The indemnities were previously supportive of the lenders’ interests during the transition process. However, if the legal or regulatory landscape has evolved, and compliance with the applicable regulations or requirements is now possible, it can impact the effectiveness of existing indemnity agreements.
Their efficacy can be diminished due to a lack of commitment to prioritising compliance, given the change in circumstances.
Taking these factors into account, it may be fitting and essential to weigh the benefits of prioritising GLA title securities in the ongoing nationwide land conversion and migration exercise and enforcing the GLA indemnities.
Here are three key considerations that provide further rationale for the importance of this prioritisation:
Indefeasibility of title
One cannot begin to underscore the benefits of updated titles and how they can address titling issues under the deeds system.

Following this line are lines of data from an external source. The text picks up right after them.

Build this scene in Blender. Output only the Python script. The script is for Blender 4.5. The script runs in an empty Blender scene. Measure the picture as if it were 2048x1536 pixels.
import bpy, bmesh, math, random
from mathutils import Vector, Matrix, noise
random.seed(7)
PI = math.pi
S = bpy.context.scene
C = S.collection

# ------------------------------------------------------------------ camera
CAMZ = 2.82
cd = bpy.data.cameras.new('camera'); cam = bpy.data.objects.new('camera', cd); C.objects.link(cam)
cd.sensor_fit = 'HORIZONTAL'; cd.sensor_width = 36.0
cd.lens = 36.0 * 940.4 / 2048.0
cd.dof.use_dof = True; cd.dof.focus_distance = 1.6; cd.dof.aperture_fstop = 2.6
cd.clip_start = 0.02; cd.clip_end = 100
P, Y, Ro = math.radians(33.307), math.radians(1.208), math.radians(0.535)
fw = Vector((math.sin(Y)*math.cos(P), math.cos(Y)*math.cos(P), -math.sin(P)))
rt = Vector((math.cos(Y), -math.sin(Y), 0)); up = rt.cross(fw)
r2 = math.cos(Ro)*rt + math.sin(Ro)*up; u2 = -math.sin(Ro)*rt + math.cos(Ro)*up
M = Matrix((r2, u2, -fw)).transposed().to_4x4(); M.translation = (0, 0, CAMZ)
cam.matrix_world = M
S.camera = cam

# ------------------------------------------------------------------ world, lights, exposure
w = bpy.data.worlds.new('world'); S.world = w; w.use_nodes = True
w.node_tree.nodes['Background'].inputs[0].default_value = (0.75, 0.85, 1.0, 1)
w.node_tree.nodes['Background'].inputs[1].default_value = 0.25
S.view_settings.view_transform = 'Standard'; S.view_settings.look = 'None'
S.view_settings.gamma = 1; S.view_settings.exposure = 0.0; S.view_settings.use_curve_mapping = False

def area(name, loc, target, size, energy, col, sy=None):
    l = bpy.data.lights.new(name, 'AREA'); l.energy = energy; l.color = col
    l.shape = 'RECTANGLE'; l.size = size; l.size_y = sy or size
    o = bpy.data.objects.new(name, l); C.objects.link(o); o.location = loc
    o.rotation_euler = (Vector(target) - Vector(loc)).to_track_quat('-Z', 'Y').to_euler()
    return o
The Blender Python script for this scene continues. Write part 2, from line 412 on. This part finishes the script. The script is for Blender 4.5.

By consolidating the chain of deeds that make up a GLA title into a single centralised certificate of title, lenders benefit from the indefeasibility of title, significantly reducing the risk of competing claims.
Enforcement delays
In assessing the effectiveness of indemnities in the event a borrower defaults on their obligations, the recovery process may be subject to delays or bureaucratic hurdles, particularly if there are backlogs in the land office, if the transition process is initiated at that point. This can also impact the marketability of property.
No associated fees
Another benefit is that property owners can convert their GLA titles for free because the law itself mandates the transition, making it accessible and cost-effective. Previously, the conversion of GLA titles was a different process involving various steps and associated fees.
Granted, initiating the transition process may involve an administrative burden as it requires time, resources and expertise to assess lenders’ securities portfolio, and navigate and coordinate the transition requirements. The decision ultimately depends on the specific circumstances, risk tolerance, and strategic objectives of the lender. However, there is indisputable value in taking proactive steps to prioritise the transition and conversion of GLA titles.
This strategic approach would not only enhance the integrity of lenders’ security assets but also contribute to the overall liquidity of these assets.